Established in 1994, the retailer is one of the most recognised brands in the Czech Republic. Alza boasts a range of more than 1,600 brands across more than 50,000 consumer products, including PCs and laptops, smartphones and tablets, games consoles, appliances, healthy and beauty products, to name but a few. The company has won numerous awards for the quality of service that it offers to millions of online shopping customers across Europe. Alza was also the first retailer to open an Apple Store in central Europe back in 2014, and it’s taken many of the lessons learned from that experience and brought them to bear on its own stores in the Czech Republic.

The Apple Store – built within one of its own stores in Prague – marked a new way of doing things for the retailer, led to two years of expansion across Europe, and landed the company second place in the 2015 EMEA Channel Academy Awards, for the Retailer of the Year prize in the Central and Eastern Europe region.

The company’s expansion plan started with the construction of a host of new distribution centres across Europe to fulfil orders from the expansion of its online and mobile offering to shoppers across the continent.

Alza now delivers to 25 EEA countries and offers four country specific iOS apps and one country specific Android app. Most prominent is the Czech app, but the UK app store offers apps covering the UK, Slovakia, the Czech Republic, Alzashop and Alza media.

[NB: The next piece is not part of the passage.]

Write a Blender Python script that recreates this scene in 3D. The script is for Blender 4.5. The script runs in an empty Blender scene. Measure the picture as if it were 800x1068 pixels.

Alzashop offers in-app country selection, which automatically detects the appropriate country and currency. It offers multiple pictures, product reviews, ratings and additional product recommendation. A ‘Price watch’ feature allows customer to receive an email alert if the price of the product changes.

“Alzashop.com is one of the most successful online stores not only in the Czech Republic, but on a European scale,” says Tomáš Havryluk, vice-chairman, Alzashop.com. “According to a study by GfK, from the perspective of internet trading, Alzashop.com is among the most advanced in the European market. Almost 40% of technical product sales in the Czech Republic are realised over the internet, and website traffic on Alzashop.com exceeds 300,000 users every day.”

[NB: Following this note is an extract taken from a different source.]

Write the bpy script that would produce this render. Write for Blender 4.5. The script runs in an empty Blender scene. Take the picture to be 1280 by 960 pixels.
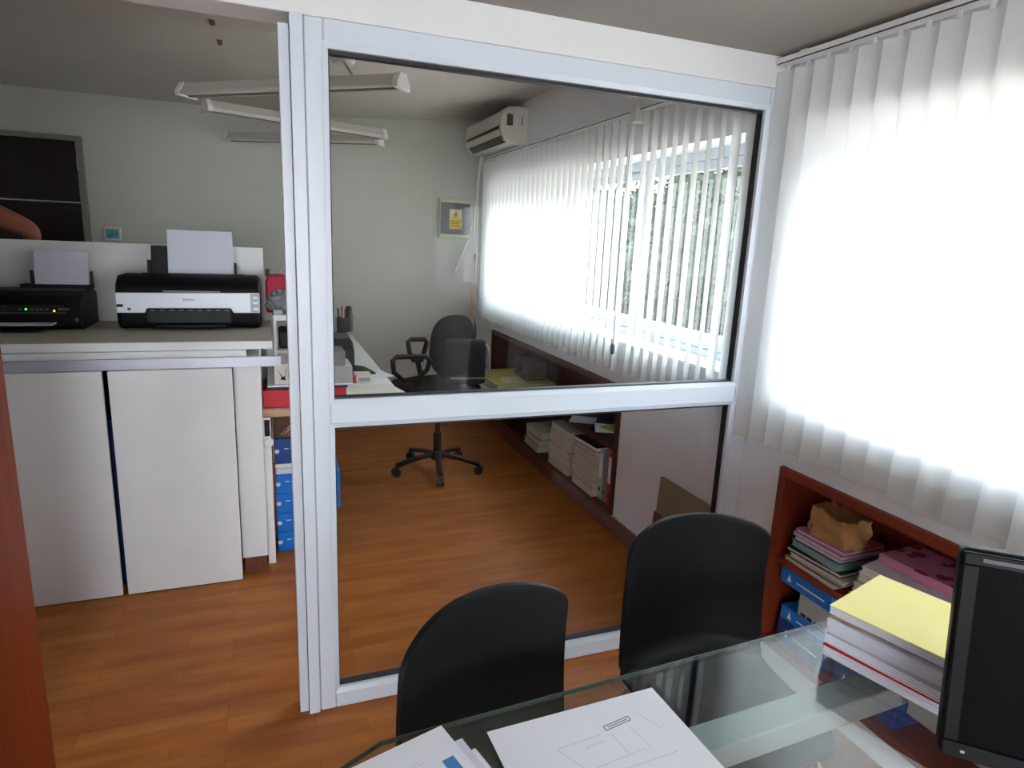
import bpy, bmesh, math, random
from mathutils import Vector, Matrix

# ------------------------------------------------------------------ scene, camera, light, exposure
S = bpy.context.scene
COL = S.collection
rnd = random.Random(7)

cam_d = bpy.data.cameras.new('camera')
cam = bpy.data.objects.new('camera', cam_d)
COL.objects.link(cam)
cam_d.sensor_width = 36.0
cam_d.lens = 800.87 / 1280 * 36
cam_d.clip_start = 0.05
yaw, pitch, roll = math.radians(21.069), math.radians(-12.526), math.radians(2.481)
fwd = Vector((math.sin(yaw) * math.cos(pitch), math.cos(yaw) * math.cos(pitch), math.sin(pitch)))
r0 = Vector((math.cos(yaw), -math.sin(yaw), 0))
u0 = r0.cross(fwd)
right = math.cos(roll) * r0 + math.sin(roll) * u0
up = -math.sin(roll) * r0 + math.cos(roll) * u0
M = Matrix((right, up, -fwd)).transposed().to_4x4()
M.translation = (0, 0, 1.6)
cam.matrix_world = M
S.camera = cam

S.view_settings.view_transform = 'Standard'
S.view_settings.look = 'None'
S.view_settings.gamma = 1
S.view_settings.use_curve_mapping = False
S.view_settings.exposure = 2.2

W = bpy.data.worlds.new('overcast_sky')
S.world = W
W.use_nodes = True
nt = W.node_tree
nt.nodes.clear()
SKY = 3.6
o_ = nt.nodes.new('ShaderNodeOutputWorld')
b_ = nt.nodes.new('ShaderNodeBackground')
b_.inputs['Strength'].default_value = SKY
tc_ = nt.nodes.new('ShaderNodeTexCoord')
sp_ = nt.nodes.new('ShaderNodeSeparateXYZ')
cr_ = nt.nodes.new('ShaderNodeValToRGB')
cr_.color_ramp.elements[0].position = 0.0
cr_.color_ramp.elements[0].color = (0.88, 0.94, 1.0, 1)
cr_.color_ramp.elements[1].position = 0.9
cr_.color_ramp.elements[1].color = (0.74, 0.86, 1.0, 1)
nt.links.new(tc_.outputs['Generated'], sp_.inputs[0])
nt.links.new(sp_.outputs['Z'], cr_.inputs[0])
nt.links.new(cr_.outputs[0], b_.inputs['Color'])
nt.links.new(b_.outputs[0], o_.inputs[0])

S.cycles.max_bounces = 14
S.cycles.diffuse_bounces = 6
S.cycles.glossy_bounces = 4
S.cycles.transmission_bounces = 8
S.cycles.transparent_max_bounces = 16
S.cycles.caustics_reflective = False
S.cycles.caustics_refractive = False
S.cycles.sample_clamp_indirect = 6.0

# ------------------------------------------------------------------ materials
def lin(c):
    return tuple(((v / 255) / 12.92 if v / 255 <= 0.04045 else ((v / 255 + 0.055) / 1.055) ** 2.4) for v in c) + (1.0,)

MATS = {}
def mat(name, rgb, rough=0.5, metal=0.0, spec=0.5, var=0.06, vscale=8.0, bump=0.0, bscale=60.0, emit=0.0, stretch=(1, 1, 1)):
    """plain coloured surface with slight procedural variation"""
    if name in MATS:
        return MATS[name]
    m = bpy.data.materials.new(name)
    m.use_nodes = True
    n = m.node_tree
    p = n.nodes['Principled BSDF']
    p.inputs['Roughness'].default_value = rough
    p.inputs['Metallic'].default_value = metal
    p.inputs['Specular IOR Level'].default_value = spec
    c = lin(rgb)
    tc = n.nodes.new('ShaderNodeTexCoord')
    mp = n.nodes.new('ShaderNodeMapping')
    mp.inputs['Scale'].default_value = stretch
    n.links.new(tc.outputs['Object'], mp.inputs[0])
    if var > 0:
        no = n.nodes.new('ShaderNodeTexNoise')
        no.inputs['Scale'].default_value = vscale
        no.inputs['Detail'].default_value = 3
        n.links.new(mp.outputs[0], no.inputs['Vector'])
        rp = n.nodes.new('ShaderNodeValToRGB')
        rp.color_ramp.elements[0].position = 0.3
        rp.color_ramp.elements[1].position = 0.7
        rp.color_ramp.elements[0].color = tuple(max(0, v * (1 - var)) for v in c[:3]) + (1,)
        rp.color_ramp.elements[1].color = tuple(min(1, v * (1 + var)) for v in c[:3]) + (1,)
        n.links.new(no.outputs['Fac'], rp.inputs[0])
        n.links.new(rp.outputs[0], p.inputs['Base Color'])
    else:
        p.inputs['Base Color'].default_value = c
    if bump > 0:
        nb = n.nodes.new('ShaderNodeTexNoise')
        nb.inputs['Scale'].default_value = bscale
        n.links.new(mp.outputs[0], nb.inputs['Vector'])
        bp = n.nodes.new('ShaderNodeBump')
        bp.inputs['Strength'].default_value = bump
        bp.inputs['Distance'].default_value = 0.01
        n.links.new(nb.outputs['Fac'], bp.inputs['Height'])
        n.links.new(bp.outputs[0], p.inputs['Normal'])
    if emit > 0:
        p.inputs['Emission Color'].default_value = c
        p.inputs['Emission Strength'].default_value = emit
    MATS[name] = m
    return m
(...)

Now the company is looking to make a much deeper expansion into the UK and Germany, with stores as well as an increased online and mobile presence, as it looks overseas to replicate the success it has seen in its home market.

“More competition in online shopping means better choice for the consumer” Jiri Maley, Alza

The value of UK expansion

Jiri Maly, Alza’s head of international marketing explains: “The UK is a very important part of our international operations. We have invested significantly in providing an alternative source for consumers who are looking for the right products at the right price, backed up by quality of service from an established name that they can trust.”

Maly also notes that the UK is a particularly attractive marketplace thanks to the high growth ratio of consumer spending and a record 91% of millennials owning a smartphone. The company recently launched its UK site, www.alza.co.uk, and is hoping that its “competitive pricing model, delivery and after-sales customer servicing” will chime with UK shoppers.

“We like to try and make things as simple as possible for our customers, especially if they need to make a warranty claim,” says Maly. “So we offer a free home collection service or the option to return via post to our collection points. As a further indication of our commitment to providing a quality service, we have just announced a tie up with Skynet Worldwide Express to offer a guaranteed delivery time of between one and three days across the whole of the UK.”

The move into the UK market is an interesting one, coming as it does immediately after the Brexit vote. While the plan was in place before the result of this referendum, Havryluk and Maly both agree that now is still the right time for Alza to move into the UK.

“More competition in online shopping for the established players means better choice for the consumer,” says Maly. “And especially after the doom and gloom surrounding post-Brexit concerns, it should be encouraging to see that a significant European company wants to develop and trade across the UK.”